Anyway for me, the main purpose of the newspaper at the time was to find out what was happening in the sporting world and, I suppose, like father, like son, I read the newspaper, starting at the back page and working my way forward and I still do.


And while the local papers provided plenty of coverage of the football scene in our province, already I was starting to look further afield for reports of the English League. I think I started to buy the Mirror when I was about sixteen or seventeen and though it may be a paper which supports a political party that doesn't always be in line with my thinking, I enjoyed their football coverage and that overlooked anything else that the paper reported. Over the years, I have been drawn to many other titles, but for some reason, I still buy it on Saturday and never seem to get beyond the back few pages and the football supplement!


Mum had two or three old scrapbooks at home in which she kept cuttings about any of the family when our names or photos appeared in the local weekly papers and also kept interesting snippets about other friends and neighbours. And one of my most prized possessions is a notebook that I filled in 1972 with newspaper cuttings about matches involving Liverpool FC during that season, a year when they won both the League and the UEFA Cup. But another neighbour and friend has a whole collection of scrapbooks containing cuttings that reads like a whole history of our village and surrounding countryside for the last fifty years.

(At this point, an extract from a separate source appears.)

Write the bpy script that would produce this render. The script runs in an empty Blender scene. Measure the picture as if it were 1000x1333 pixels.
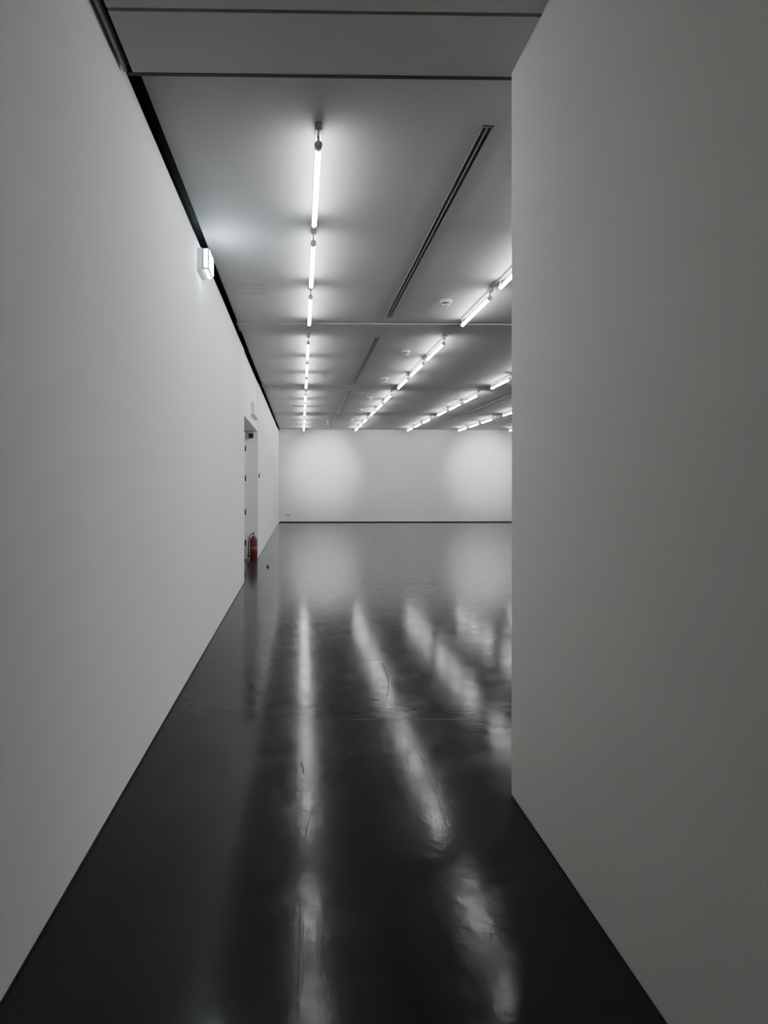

One thing I've never done on any regular basis is to bother with Sunday newspapers. I guess mum always frowned on that and though I have no guilt about buying one or see any problem with those who do, it has just never really become important to me. An old teaching colleague once told me that he liked nothing better than to get about five newspapers on a Sunday morning and just spend the whole day, from breakfast, reading them at his leisure. And I suppose I am often reminded about that when I think of all the things that take God's place in our lives and effectively push Him out. God is pretty specific, right from the time of Israel in the wilderness when He said 'You shall have no other gods before me' and there are constant references about how it not only saddens Him but also angers Him when we put other things in the place where He should be. Again He tells Israel 'But you have forsaken me and served other gods, so I will no longer save you. Go and cry out to the gods you have chosen. Let them save you when you are in trouble!' And it doesn't have to be newspapers on a Sunday, keeping us away from church, praying or reading His word.There are any number of things like sport, family, work, leisure and possessions which, while maybe not attaining god-like status in our lives, take up enough of our time to cause God to be relegated far away from first place. Remember, God should be a HEADLINE in your life, not a supplement.